Do You Know How to Perform Due Diligence
Properly?
Have you bothered to
learn how to do due diligence on an investment?
Do you know the tricks used
to enhance the presentation of performance in sales pitches? When you were presented with financial
performance, did you check what standards were used for reporting? A good rule:
No GIPS no investment. Were there
model portfolios included? Projections
to the past: “Using our strategy on a
proforma basis, over the past 10 years we would have earned an IRR of 35%”. What they don’t say is: Of course, we didn’t, but it sure looks
good. And if we pick the right time
period, we can find a sweet spot IRR.”
If they're lying to you or stretching the truth in their pitches, what should infer about their ethics and their corporate governance?
Do you know a bit about financial
statements so you can at least spot if cashflow is not in line with reported
income? Would you have noticed that
despite Dubious Gas’s reported income, the KRG and Egypt weren’t paying DG what
they owed it?
Understand that under
accrual accounting, there can be different methods of recognizing the same
transactions both on the balance sheet and the income statement?
Do you know
what the role of auditors, regulators, stock markets are? And what reliance you
can or cannot put on them to look after your
interests?
Know what to look for in corporate
governance structures, if you're looking for one that is complete and well-structured?
Do you know
the “red flags” of corporate distress?
As stated in my previous post, unless a firm is set up as a criminal
enterprise, corporate misgovernance is more likely to occur when management is
dealing with a serious problem than when things are going well.
Some practical examples, before investing
in one of Abraaj’s funds, did you look to see where their parent, the
management company, etc were incorporated?
Did you understand that offshore companies in the Cayman Islands and
other similar jurisdictions are lightly regulated (first euphemism of this post
and in a long time)? Did you ask why? A
plausible answer might have been tax planning, but the flag of light regulation
should have caught your eye.
Did you
ask for audited financials? A good but
not necessarily foolproof way to check if the firm is in financial
distress. The sort of “occasion of sin”
that might lead to corporate misgovernance. It's also a good way to check on the business performance. If the funds they manage are performing well,
that is, have a flow of exits and good returns, the bonanza of carried interest fees should
show up here.
But they might have told
you: “No PE firm publishes financials.
We’re a partnership. Our partners
don’t want their remuneration disclosed.”
Did you know that Charterhouse Capital Partners and associated companies
publish financials and that you can obtain a copy at Companies
House?
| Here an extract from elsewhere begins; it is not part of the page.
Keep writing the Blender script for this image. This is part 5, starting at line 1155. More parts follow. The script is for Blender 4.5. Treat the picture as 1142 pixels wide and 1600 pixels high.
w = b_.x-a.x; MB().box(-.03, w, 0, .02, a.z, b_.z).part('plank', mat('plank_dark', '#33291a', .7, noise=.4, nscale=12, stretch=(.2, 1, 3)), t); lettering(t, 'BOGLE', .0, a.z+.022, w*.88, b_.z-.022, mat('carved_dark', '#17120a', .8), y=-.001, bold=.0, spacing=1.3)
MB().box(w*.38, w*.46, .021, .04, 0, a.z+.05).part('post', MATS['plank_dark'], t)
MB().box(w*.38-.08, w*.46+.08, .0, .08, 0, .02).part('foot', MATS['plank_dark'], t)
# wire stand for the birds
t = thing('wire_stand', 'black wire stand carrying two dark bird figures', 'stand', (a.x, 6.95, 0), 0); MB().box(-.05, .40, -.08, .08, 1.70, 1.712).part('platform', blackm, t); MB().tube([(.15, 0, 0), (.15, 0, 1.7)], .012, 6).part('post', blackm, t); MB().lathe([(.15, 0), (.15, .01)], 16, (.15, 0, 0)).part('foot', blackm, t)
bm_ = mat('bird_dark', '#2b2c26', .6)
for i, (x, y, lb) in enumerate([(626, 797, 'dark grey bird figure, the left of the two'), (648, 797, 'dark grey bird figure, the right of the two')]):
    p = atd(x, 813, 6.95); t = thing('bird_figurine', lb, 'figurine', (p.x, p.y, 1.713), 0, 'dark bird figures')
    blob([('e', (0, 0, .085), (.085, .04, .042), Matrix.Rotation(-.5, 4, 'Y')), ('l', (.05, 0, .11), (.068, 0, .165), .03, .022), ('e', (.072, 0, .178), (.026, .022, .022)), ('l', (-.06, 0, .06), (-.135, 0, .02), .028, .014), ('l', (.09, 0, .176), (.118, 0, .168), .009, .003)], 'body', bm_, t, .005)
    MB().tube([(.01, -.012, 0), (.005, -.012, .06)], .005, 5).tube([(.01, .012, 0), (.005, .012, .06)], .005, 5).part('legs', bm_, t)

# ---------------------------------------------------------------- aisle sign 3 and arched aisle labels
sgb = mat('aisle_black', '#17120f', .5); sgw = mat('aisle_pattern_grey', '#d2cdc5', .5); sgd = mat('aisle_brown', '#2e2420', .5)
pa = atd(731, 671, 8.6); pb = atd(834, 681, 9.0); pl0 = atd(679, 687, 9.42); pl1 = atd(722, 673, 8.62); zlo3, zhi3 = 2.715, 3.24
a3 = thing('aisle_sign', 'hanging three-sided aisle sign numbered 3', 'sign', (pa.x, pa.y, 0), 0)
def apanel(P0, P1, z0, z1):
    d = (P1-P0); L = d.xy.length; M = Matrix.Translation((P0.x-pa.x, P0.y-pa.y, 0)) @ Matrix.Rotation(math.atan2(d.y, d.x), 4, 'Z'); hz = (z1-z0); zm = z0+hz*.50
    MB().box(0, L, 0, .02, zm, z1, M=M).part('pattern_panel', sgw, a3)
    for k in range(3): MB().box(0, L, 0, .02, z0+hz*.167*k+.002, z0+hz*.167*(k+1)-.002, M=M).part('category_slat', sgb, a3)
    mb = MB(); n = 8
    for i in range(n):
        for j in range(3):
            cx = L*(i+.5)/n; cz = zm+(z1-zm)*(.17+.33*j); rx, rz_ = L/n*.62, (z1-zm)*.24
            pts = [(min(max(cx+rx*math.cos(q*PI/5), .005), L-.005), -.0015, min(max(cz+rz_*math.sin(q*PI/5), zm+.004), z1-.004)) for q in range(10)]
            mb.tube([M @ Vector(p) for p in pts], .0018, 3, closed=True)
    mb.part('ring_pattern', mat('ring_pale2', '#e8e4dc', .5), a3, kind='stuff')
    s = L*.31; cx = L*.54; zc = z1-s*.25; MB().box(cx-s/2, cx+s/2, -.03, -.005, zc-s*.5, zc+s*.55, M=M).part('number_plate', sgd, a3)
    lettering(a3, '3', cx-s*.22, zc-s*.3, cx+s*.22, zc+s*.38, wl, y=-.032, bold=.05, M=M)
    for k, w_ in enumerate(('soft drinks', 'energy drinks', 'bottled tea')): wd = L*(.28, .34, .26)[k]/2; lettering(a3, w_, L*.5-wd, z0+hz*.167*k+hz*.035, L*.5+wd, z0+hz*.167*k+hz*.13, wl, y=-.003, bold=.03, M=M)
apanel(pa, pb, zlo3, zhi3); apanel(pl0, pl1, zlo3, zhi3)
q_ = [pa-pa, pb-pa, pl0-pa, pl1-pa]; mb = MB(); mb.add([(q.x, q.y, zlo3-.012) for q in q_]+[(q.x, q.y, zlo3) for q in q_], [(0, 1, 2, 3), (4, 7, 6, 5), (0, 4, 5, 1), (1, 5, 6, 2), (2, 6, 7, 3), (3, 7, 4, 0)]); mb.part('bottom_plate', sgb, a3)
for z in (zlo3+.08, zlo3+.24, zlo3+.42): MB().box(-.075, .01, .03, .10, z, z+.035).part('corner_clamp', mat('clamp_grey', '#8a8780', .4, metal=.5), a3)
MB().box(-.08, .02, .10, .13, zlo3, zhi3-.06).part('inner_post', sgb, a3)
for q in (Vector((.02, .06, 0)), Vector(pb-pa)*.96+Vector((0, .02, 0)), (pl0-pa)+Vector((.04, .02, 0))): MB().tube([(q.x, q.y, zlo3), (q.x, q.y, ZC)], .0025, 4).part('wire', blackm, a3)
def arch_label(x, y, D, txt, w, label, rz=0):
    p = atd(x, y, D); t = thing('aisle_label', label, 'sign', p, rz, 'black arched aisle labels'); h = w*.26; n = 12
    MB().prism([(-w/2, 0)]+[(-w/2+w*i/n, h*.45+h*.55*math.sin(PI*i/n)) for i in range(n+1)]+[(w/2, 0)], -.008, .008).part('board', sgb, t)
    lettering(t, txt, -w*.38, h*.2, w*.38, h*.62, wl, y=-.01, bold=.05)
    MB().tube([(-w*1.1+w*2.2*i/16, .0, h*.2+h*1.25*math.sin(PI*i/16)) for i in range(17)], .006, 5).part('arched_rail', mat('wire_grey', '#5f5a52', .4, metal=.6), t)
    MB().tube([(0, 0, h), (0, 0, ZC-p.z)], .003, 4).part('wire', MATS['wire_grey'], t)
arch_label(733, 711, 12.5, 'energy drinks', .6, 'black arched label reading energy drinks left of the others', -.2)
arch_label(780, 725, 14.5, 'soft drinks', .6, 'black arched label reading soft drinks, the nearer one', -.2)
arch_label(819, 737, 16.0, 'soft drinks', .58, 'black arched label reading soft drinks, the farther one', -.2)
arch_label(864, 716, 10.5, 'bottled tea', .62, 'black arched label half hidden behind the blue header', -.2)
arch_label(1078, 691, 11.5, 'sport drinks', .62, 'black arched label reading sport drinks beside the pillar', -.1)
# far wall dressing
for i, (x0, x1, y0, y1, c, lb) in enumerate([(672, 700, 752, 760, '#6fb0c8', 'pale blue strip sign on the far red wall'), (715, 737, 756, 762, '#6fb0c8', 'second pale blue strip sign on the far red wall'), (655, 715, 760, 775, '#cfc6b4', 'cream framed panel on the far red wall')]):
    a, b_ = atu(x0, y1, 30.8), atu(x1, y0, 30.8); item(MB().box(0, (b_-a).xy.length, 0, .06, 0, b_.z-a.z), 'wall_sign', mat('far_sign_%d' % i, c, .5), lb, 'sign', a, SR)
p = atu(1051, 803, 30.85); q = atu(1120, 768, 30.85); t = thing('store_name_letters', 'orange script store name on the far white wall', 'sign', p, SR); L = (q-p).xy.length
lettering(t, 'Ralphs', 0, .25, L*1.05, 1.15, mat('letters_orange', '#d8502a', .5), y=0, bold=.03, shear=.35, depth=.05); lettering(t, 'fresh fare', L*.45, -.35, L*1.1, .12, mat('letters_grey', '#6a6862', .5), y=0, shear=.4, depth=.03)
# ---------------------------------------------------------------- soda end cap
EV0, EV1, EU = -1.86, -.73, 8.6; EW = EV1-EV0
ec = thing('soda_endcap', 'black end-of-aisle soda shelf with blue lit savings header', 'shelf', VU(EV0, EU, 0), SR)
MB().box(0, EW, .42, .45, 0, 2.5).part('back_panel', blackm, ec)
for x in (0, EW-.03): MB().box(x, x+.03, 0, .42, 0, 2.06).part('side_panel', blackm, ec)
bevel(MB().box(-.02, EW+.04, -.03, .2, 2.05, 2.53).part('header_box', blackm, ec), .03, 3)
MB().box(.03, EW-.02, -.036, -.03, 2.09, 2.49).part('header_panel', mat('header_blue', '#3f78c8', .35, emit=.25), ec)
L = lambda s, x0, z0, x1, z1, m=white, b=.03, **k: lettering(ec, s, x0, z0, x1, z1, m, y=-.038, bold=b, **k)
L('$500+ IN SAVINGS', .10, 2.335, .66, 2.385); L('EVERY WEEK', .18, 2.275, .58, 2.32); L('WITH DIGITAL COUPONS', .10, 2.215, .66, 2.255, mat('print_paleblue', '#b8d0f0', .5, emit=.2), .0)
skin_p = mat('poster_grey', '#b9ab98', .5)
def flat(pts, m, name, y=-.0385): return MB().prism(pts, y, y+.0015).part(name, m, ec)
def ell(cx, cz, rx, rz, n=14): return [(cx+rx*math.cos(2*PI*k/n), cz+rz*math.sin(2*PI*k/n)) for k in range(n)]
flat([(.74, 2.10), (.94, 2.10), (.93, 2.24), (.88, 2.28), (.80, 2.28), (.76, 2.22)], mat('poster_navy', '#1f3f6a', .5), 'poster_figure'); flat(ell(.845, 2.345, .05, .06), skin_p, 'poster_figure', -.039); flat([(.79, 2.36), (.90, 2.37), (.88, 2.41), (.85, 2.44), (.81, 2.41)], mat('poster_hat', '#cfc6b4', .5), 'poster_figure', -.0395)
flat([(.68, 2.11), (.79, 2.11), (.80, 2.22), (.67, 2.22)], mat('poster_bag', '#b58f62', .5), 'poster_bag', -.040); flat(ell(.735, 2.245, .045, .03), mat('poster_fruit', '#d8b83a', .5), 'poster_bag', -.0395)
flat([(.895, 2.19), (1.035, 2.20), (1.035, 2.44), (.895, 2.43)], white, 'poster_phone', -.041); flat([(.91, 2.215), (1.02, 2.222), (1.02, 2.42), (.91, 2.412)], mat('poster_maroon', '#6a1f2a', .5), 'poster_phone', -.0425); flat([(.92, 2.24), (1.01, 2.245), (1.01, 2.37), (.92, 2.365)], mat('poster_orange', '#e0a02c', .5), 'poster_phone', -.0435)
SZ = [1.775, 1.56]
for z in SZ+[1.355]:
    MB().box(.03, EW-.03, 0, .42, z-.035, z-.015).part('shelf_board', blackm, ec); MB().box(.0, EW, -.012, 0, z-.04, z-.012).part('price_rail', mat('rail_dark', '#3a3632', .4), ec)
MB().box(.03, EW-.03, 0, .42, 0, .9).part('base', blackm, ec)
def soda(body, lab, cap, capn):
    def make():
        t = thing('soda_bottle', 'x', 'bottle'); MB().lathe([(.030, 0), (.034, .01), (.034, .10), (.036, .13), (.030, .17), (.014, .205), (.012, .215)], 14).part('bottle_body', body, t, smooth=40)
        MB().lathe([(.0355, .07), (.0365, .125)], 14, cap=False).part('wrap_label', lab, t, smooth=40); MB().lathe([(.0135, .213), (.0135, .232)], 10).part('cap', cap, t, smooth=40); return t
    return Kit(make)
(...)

You don’t get individual
details but you get an aggregate number.
Ask about performance of their funds?
If you had asked about their flagship “infrastructure” fund (IGCF) you
might have noticed rather dismal performance as Arkad has
pointed out. The delay in closing the “sale” of Karachi
Electric might have caught your eye. You might have noticed that the GOP wasn’t
paying K-El. Or that K-El had been in
Abraaj’s portfolio for some time. Might you have wondered about their wisdom in plunking down a
whale-sized amount to invest in power in the subcontinent? Or wondered what made this investment
different from others in the subcontinent?
Enron Dabhol.
If you looked at that fund’s investments,
you might wonder, as
Sabah Al-Binali did, why a Private Equity firm was buying
listed stocks and what this meant about their stated investment mandate and
adherence thereto. Assuming it was a pure private equity fund, if they won't keep to the mandate, what other promises might they not keep?
What
Post-Purchase Investment Monitoring Do You Perform?
The Abraaj scandal came to light because a
few investors saw something that raised red flags and they acted on that
information.
Do you read the
company’s financials and investor presentations carefully and not just rely on
company press releases or puff pieces in the press for your monitoring? Local
press analysis often being little more than a regurgitation of the press
release.
Do you look for changes in
behaviour or reporting by the firm that are red flags of potential problems?
Do You Exercise Your Corporate
Governance Rights?
Do you attend the
annual shareholders’ meeting? Ask
questions you have from your post-purchase monitoring? Listen to the questions of other shareholders
and management’s responses? React and
participate?
Where there are proxy materials, do you actually read
them? Do you vote your proxy? Do you do more than “tick” yes on the
management recommendations?
In some
jurisdictions there aren’t proxies. Some of this information is in the audited
annual report. Or in separate corporate
governance reports.
If you've got a problem with information provided have you ever complained in the AGM (with auditors, representatives from the MOIC or equivalent, and directors present) that information in financials and disclosures is insufficient. Ever make similar complaints in writing to
your stock market or local regulator about insufficient, unclear or misleading disclosures?
CONCLUSION
At this point I imagine
that some of you are thinking.
But
this is hard work. It’s unrealistic. We don’t have the skills or time to do all of
this. The auditors, the board, the regulators should do their jobs properly and
we won’t have to. Quite! Police and neighbors should be keeping watch
to prevent burglaries. I shouldn’t have
to lock my door.
Or wait just a minute, AA.
Are you seriously arguing that if we do this, there won’t be corporate
misgovernance?
No! But you may make it harder. You may create an environment that encourages
other shareholders to take similar actions.
You may deliver a very clear message to board members that you are
watching. Auditors, regulators, the MOIC may be awakened to action.
On the other hand, you can
decide that this is too much and not really your responsibility. You can remain among the sheep. That entitles you to
bleat on-and-on about corporate misgovernance whenever you’re sheared.